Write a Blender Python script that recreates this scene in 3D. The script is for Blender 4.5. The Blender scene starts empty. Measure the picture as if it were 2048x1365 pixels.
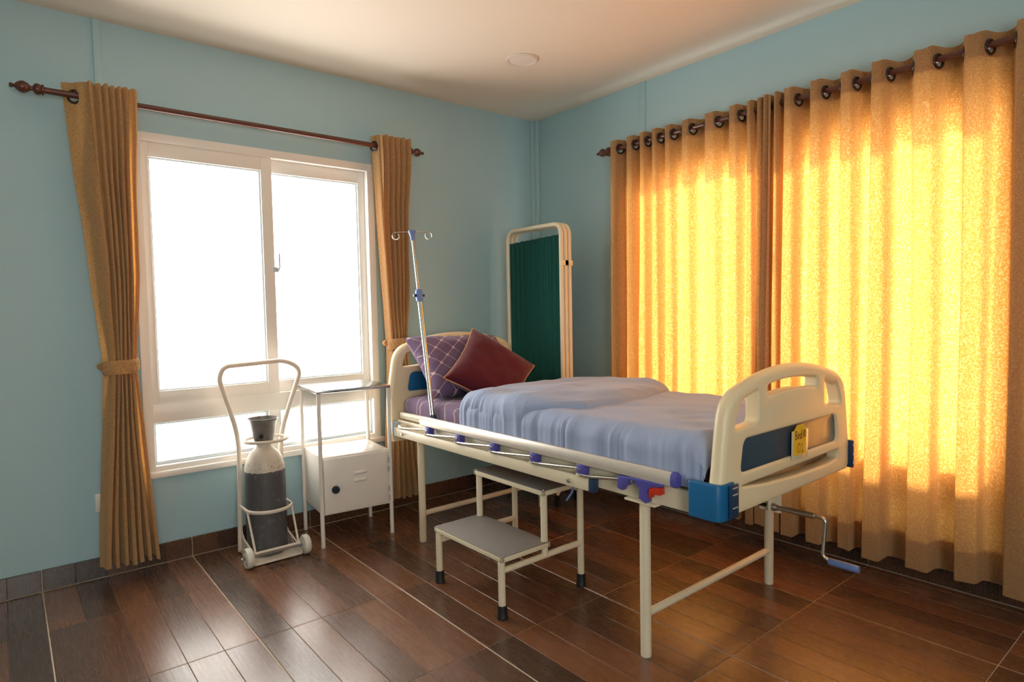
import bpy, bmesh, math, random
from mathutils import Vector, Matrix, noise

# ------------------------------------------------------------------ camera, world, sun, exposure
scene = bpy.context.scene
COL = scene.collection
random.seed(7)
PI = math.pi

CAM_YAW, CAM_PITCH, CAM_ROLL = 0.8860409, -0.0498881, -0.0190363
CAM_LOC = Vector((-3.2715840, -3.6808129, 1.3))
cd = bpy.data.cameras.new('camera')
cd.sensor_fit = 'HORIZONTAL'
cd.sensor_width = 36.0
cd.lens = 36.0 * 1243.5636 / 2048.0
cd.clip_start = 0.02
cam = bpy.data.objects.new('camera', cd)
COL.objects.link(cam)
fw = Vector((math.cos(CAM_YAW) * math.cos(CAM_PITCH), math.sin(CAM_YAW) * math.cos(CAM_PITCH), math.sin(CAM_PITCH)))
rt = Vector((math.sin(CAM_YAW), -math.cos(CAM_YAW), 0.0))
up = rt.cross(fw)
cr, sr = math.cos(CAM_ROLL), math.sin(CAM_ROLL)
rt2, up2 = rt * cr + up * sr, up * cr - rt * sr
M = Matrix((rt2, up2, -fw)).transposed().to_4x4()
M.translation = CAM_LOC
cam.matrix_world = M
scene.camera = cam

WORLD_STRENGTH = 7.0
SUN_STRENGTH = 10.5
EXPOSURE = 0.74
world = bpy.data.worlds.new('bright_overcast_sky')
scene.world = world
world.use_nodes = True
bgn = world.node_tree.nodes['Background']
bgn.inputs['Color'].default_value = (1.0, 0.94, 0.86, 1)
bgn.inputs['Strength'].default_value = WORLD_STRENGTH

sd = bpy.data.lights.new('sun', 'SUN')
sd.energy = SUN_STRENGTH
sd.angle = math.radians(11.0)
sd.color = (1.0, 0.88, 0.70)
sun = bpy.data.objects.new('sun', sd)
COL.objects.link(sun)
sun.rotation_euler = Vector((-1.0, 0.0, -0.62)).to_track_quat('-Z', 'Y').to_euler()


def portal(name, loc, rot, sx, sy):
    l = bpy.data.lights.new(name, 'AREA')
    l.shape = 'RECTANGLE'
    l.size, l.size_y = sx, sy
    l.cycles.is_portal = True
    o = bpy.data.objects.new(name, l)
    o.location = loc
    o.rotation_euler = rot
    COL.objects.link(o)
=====
* **DIRECTIONS**
Begin at the first line of the material and copy each line exactly through the one containing "PI = math.pi". Omit pictures.

* **EXERCISE ANSWER**
Write a Blender Python script that recreates this scene in 3D. The script is for Blender 4.5. The Blender scene starts empty. Measure the picture as if it were 2048x1365 pixels.
import bpy, bmesh, math, random
from mathutils import Vector, Matrix, noise

# ------------------------------------------------------------------ camera, world, sun, exposure
scene = bpy.context.scene
COL = scene.collection
random.seed(7)
PI = math.pi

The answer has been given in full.